Chits that those of my generation are, we bear the costs of the clashes between power and religion and nations and peoples in Pakistan. Many of us have died. Some have lost siblings or parents. Others are in training right now. They're learning how to kill their peers, and why they should; they're learning to kill people like me. The numbers show that they've succeeded before. We'll bet against them, with a laugh, my parents in Karachi and I. We aren't sure if we might be pummeled next.

I don't have the sourcing at this point to tell you whether Gall got it right. I do question the motives of those who spoke with her, like the multiple unnamed Pakistani officials. And I'm skeptical about who she's chosen to write of positively, especially Afghan President Hamid Karzai, who's long been wary of Pakistan and is presented in her piece as prescient about how 'right' an enemy my nation is for the U.S.

But what I can tell you is that I, and millions of other Pakistanis, wouldn't be surprised if she is right on the mark. We are long past faith in our institutions -- often, we're the first to suspect that they've played a hand in ruining our nation. We just don't like it when the West points that out.

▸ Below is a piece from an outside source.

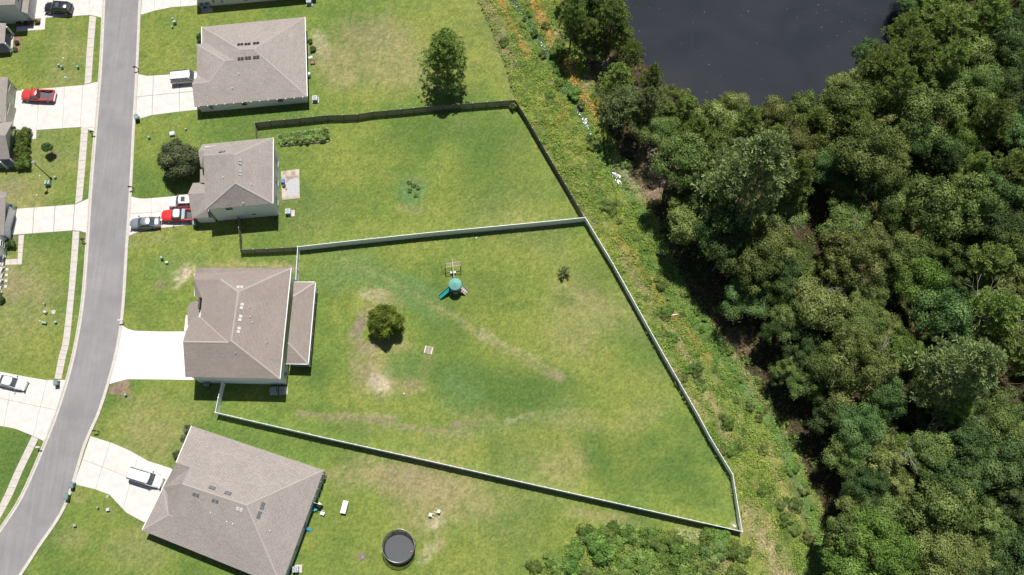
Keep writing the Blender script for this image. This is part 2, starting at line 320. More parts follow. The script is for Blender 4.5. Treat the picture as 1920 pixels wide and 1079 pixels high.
# faint mowing bands
band = .5 + .5 * np.sin(Y * 2.2 + X * .22 + 2 * n1); mix(band * (PY > 0), YELC, .10)
for a in [  # lawn areas: x, y, rx, ry, angle, colour, strength
    (735, 110, 120, 62, 0, DRYC, .62), (690, 60, 60, 30, 0, PINK, .28), (830, 60, 60, 50, 0, YELC, .6), (900, 120, 45, 50, 40, YELC, .6), (600, 85, 18, 26, 0, SAND, .42), (612, 100, 10, 10, 0, PINK, .4), (640, 130, 40, 40, 0, DRYC, .5),
    (700, 180, 60, 16, 0, YELC, .5), (500, 28, 90, 14, -5, DKC, .15), (320, 90, 50, 40, 0, YELC, .35), (350, 110, 9, 4, 0, PINK, .4), (300, 130, 40, 10, 0, YELC, .3),
    (775, 360, 27, 27, 0, (.105, .19, .072), .85), (775, 392, 30, 8, 0, DRYC, .4), (780, 340, 14, 8, 0, PINK, .25), (920, 330, 60, 80, 30, DKC, .55), (1000, 300, 50, 80, 40, YELC, .35), (660, 300, 110, 50, 0, YELC, .4), (640, 380, 120, 30, -5, DKC, .3), (1030, 390, 60, 20, 0, YELC, .4), (850, 250, 120, 22, 0, DKC, .3),
    (300, 290, 20, 60, 0, YELC, .3), (280, 440, 40, 20, 0, DRYC, .3), (340, 500, 60, 25, -10, BLC, .4), (350, 512, 22, 11, -20, SAND, .8), (333, 532, 8, 12, 0, SAND, .55), (300, 535, 14, 8, -20, PINK, .45), (272, 590, 12, 20, 0, DKC, .3), (470, 497, 90, 6, 2, DRYC, .7), (545, 500, 12, 8, 0, PINK, .6),
    (600, 540, 40, 30, 0, DKC, .5), (560, 770, 50, 12, 5, DKC, .4), (600, 700, 26, 30, -40, DKC, .75), (640, 520, 60, 30, 15, BLC, .6), (720, 520, 90, 24, 30, BLC, .65), (790, 555, 60, 26, 35, BLC, .65),
    (700, 552, 22, 12, 10, SAND, .55), (712, 560, 30, 16, 20, DRYC, .6), (676, 612, 9, 20, 0, (.20, .16, .14), .85), (668, 625, 10, 26, 0, PINK, .6), (722, 650, 46, 14, 0, DRYC, .55), (690, 655, 24, 12, 40, PINK, .5), (690, 585, 20, 12, 0, DRYC, .5),
    (700, 705, 34, 40, 0, DRYC, .7), (706, 715, 20, 18, 30, SAND, .75), (690, 700, 14, 24, 0, PINK, .5), (720, 728, 12, 8, 30, SAND, .6), (760, 693, 34, 26, 0, BLC, .6), (775, 725, 36, 14, 0, DRYC, .65), (772, 718, 14, 8, 0, PINK, .5), (800, 690, 10, 34, 10, DRYC, .35), (667, 700, 12, 50, 0, PINK, .38), (700, 760, 60, 22, 0, YELC, .5), (800, 770, 90, 16, 5, YELC, .5), (650, 740, 40, 40, 0, YELC, .5), (675, 520, 60, 12, 0, BLC, .3),
    (900, 720, 120, 34, 12, DKC, .7), (1020, 730, 50, 40, 0, DKC, .6), (860, 735, 34, 40, 0, BLC, .55), (960, 620, 100, 60, 20, YELC, .65), (1080, 600, 60, 60, 40, DRYC, .28), (1100, 560, 60, 16, 20, DRYC, .4), (1100, 552, 14, 8, 0, PINK, .35), (930, 500, 100, 40, 0, YELC, .4), (1000, 450, 60, 14, -5, DKC, .4), (1120, 520, 40, 40, 0, DKC, .45), (1060, 560, 22, 16, 0, DKC, .5),
    (1120, 850, 46, 30, 60, DKC, .75), (1160, 900, 60, 30, 20, DKC, .5), (1230, 860, 60, 44, 30, DKC, .5), (1060, 870, 40, 40, 0, DRYC, .4), (1150, 730, 60, 60, 0, YELC, .3), (1200, 780, 24, 60, 60, DRYC, .25), (1080, 790, 50, 22, 0, DRYC, .35), (1000, 820, 80, 30, 10, YELC, .4), (1300, 930, 40, 30, 0, DKC, .35), (1380, 985, 8, 7, 0, SAND, .5), (1240, 850, 14, 8, 0, YELC, .6),
    (760, 890, 105, 34, 5, DRYC, .75), (800, 915, 70, 30, 10, PINK, .55), (740, 885, 20, 14, 0, PINK, .4), (820, 980, 14, 14, 0, SAND, .9), (800, 950, 60, 50, 0, DRYC, .55), (870, 930, 70, 40, 10, DRYC, .5), (806, 1036, 12, 26, 40, SAND, .35), (825, 1025, 8, 10, 0, DRYC, .6), (900, 1040, 60, 40, 0, YELC, .4), (980, 980, 60, 50, 0, DKC, .28), (680, 1044, 12, 11, 0, PINK, .45), (640, 1000, 50, 60, 0, DKC, .15), (650, 900, 26, 24, 0, DRYC, .3), (617, 890, 6, 8, 0, PINK, .5), (1130, 970, 70, 12, 12, DRYC, .5), (1290, 1002, 24, 7, 15, SAND, .5), (900, 860, 60, 14, 10, YELC, .3),
    (222, 729, 20, 13, 0, (.25, .17, .13), .9), (216, 732, 7, 6, 0, (.17, .12, .12), .6), (240, 745, 8, 6, 0, PINK, .5), (290, 800, 80, 50, 0, DRYC, .4), (210, 800, 30, 40, 0, YELC, .4), (330, 780, 40, 20, 0, YELC, .4), (300, 795, 8, 5, 0, PINK, .4),
    (200, 990, 60, 40, 0, YELC, .4), (260, 1030, 60, 40, 0, DRYC, .35), (150, 930, 12, 14, 0, DRYC, .45), (180, 1060, 60, 22, 0, YELC, .35), (130, 1010, 30, 20, 0, DRYC, .3), (203, 960, 14, 8, 0, PINK, .3),
    (60, 120, 50, 40, -30, DKC, .35), (20, 140, 30, 26, -20, YELC, .6), (128, 100, 40, 50, 0, DRYC, .28), (60, 160, 60, 14, 0, YELC, .3), (120, 150, 40, 18, 0, DRYC, .3), (30, 380, 60, 30, 0, DRYC, .45), (15, 350, 34, 14, 0, PINK, .4), (103, 290, 9, 9, 0, PINK, .5), (120, 340, 30, 40, 0, YELC, .3), (60, 540, 60, 30, 30, DRYC, .5), (20, 530, 20, 30, 0, PINK, .4), (60, 600, 60, 30, 0, DRYC, .25), (90, 650, 40, 30, 0, YELC, .35), (100, 500, 30, 40, 0, YELC, .3), (15, 560, 20, 14, 0, DRYC, .3), (30, 840, 60, 60, 0, DKC, .55), (10, 900, 40, 50, 0, DKC, .6), (158, 448, 6, 8, 0, (.20, .14, .09), .8), (30, 447, 6, 9, 0, (.20, .15, .11), .8), (30, 455, 10, 14, 0, DKC, .4)]:
    mix(ell(*a[:5]), a[5], a[6])
for pts, w, col, k in [
    ([(640, 490), (700, 510), (760, 545), (810, 575), (850, 590)], 12, BLC, .45), ([(810, 572), (850, 592), (900, 628), (945, 655)], 8, DRYC, .6), ([(865, 600), (905, 632), (935, 650)], 4, PINK, .3), ([(640, 484), (740, 530), (840, 588)], 4, DRYC, .35), ([(900, 628), (925, 645)], 4, SAND, .35), ([(905, 618), (950, 650), (985, 662), (1010, 680)], 5, SAND, .38),
    ([(915, 640), (955, 658), (1000, 685), (1050, 705)], 11, DRYC, .55), ([(1010, 680), (1040, 700)], 12, BLC, .4), ([(1030, 698), (1050, 706)], 10, PINK, .8),
    ([(560, 774), (620, 781), (680, 785), (742, 784)], 6, PINK, .75), ([(690, 788), (740, 796), (800, 806), (880, 812)], 6, PINK, .7), ([(560, 780), (700, 800), (820, 815), (900, 815)], 11, DRYC, .35), ([(850, 796), (890, 797)], 7, PINK, .8), ([(860, 785), (920, 785)], 10, DRYC, .5),
    ([(870, 805), (930, 800), (1000, 783), (1050, 772)], 10, BLC, .75), ([(950, 790), (1000, 777)], 4, SAND, .3), ([(1000, 782), (1080, 760)], 8, BLC, .35), ([(640, 778), (700, 776), (745, 782)], 3, SAND, .25),
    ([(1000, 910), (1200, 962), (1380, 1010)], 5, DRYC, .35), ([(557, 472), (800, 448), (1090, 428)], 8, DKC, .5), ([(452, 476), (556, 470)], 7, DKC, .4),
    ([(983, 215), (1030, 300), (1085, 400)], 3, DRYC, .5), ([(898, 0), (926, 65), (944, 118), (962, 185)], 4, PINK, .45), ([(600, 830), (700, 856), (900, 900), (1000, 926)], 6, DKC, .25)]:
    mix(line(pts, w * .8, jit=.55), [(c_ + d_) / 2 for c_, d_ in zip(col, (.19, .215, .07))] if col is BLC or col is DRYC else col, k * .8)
# rough ground beyond the fences
rough = ~inpoly(PX + jx * .25, PY + jy * .25, LAWN); wood = inpoly(PXj, PYj, WOOD)
CR = np.zeros_like(C) + rgb(.14, .18, .045); CL = C; C = CR
mix(sm(n1, .42, .66), (.22, .24, .055), .8); mix(sm(n2, .5, .75), (.07, .115, .025), .8); mix(sm(n3, .58, .8), (.24, .20, .11), .55); mix(sm(1 - n3, .55, .8), (.05, .09, .02), .7)
TANR, ORG = (.30, .235, .14), (.40, .22, .075)
for pts, w, col, k in [
    ([(1003, -10), (1016, 40), (1032, 75), (1052, 100), (1066, 122), (1092, 180), (1118, 215)], 8, ORG, .75), ([(940, 0), (950, 30), (968, 70), (990, 110)], 6, ORG, .5), ([(910, 0), (935, 60), (960, 120)], 9, PINK, .6), ([(1030, 175), (1062, 205), (1050, 230)], 4, ORG, .4),
    ([(985, 240), (1060, 360), (1110, 420)], 8, TANR, .35), ([(1155, 460), (1215, 560), (1300, 690), (1370, 830)], 7, TANR, .5), ([(1150, 430), (1240, 560), (1330, 680)], 6, ORG, .28), ([(1215, 640), (1260, 700), (1320, 780)], 9, TANR, .45),
    ([(1355, 640), (1395, 690), (1420, 750)], 9, TANR, .5), ([(1440, 850), (1470, 920), (1490, 990)], 6, TANR, .45), ([(1405, 960), (1440, 1030), (1470, 1090)], 20, TANR, .7), ([(1300, 1000), (1400, 1040)], 10, TANR, .4), ([(1425, 1010), (1445, 1040)], 8, SAND, .3),
    ([(1190, 440), (1260, 560), (1330, 640), (1390, 720)], 8, (.05, .115, .03), .6), ([(1430, 760), (1470, 840), (1500, 930), (1520, 1010)], 9, (.10, .095, .06), .6), ([(1390, 830), (1410, 900), (1420, 990)], 12, (.13, .175, .035), .4)]:
    mix(line(pts, w), col, k)
for a in [(1050, 70, 14, 22, 30, TANR, .5), (1100, 155, 12, 20, 0, PINK, .6), (1230, 325, 38, 46, 20, (.34, .245, .175), .8), (1090, 30, 20, 20, 0, (.3, .25, .18), .4), (1130, 120, 22, 20, 0, (.26, .19, .13), .6), (1290, 1000, 26, 14, 0, SAND, .6), (1175, 330, 14, 30, -30, (.36, .32, .26), .4), (1345, 1055, 24, 16, 0, (.30, .19, .15), .8), (1130, 1050, 16, 12, -30, TANR, .6), (1380, 640, 20, 16, 0, ORG, .3)]:
    mix(ell(*a[:5]), a[5], a[6])
dd0 = segdist(PX, PY, DITCH); mix(np.exp(-(dd0 / 10.0) ** 2), (.09, .17, .05), .75)
CR = C
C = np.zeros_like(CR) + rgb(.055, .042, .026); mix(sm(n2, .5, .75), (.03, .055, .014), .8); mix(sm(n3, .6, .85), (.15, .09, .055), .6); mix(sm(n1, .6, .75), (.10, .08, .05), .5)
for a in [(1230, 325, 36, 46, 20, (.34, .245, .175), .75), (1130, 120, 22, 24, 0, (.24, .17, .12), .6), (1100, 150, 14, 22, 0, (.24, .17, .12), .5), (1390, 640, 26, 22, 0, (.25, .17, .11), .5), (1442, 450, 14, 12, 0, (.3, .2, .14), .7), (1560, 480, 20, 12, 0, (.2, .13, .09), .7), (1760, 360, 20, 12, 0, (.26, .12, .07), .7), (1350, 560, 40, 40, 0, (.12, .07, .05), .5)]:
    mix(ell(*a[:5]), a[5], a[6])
CW = C
inpond = inpoly(PX, PY, POND); dpond = segdist(PX, PY, POND)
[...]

And I need you to understand that all this fear and cynicism, the dark feelings that I and about 180 million Pakistanis carry with us, make for a heavy burden. I was with two of my cousins in Washington when I first read Gall's piece. They glanced at me grimly each time I read aloud another line about cruel, calculated machinations at the highest levels of Pakistan's government. The mental leaps that Pakistanis like us are trying to make in our minds, between what we know and what we don't and what the West tells us versus what Islamabad does, scare us. It hurts, thinking this hard. But constant anxiety is now part of being Pakistani. It's made a snug home for itself within each of us, at that deep core the Sufi mystic Rumi called "the root of the root of yourself." This is part of who we are now, this part that's always, secretly and sadly, waiting for more bad news about home.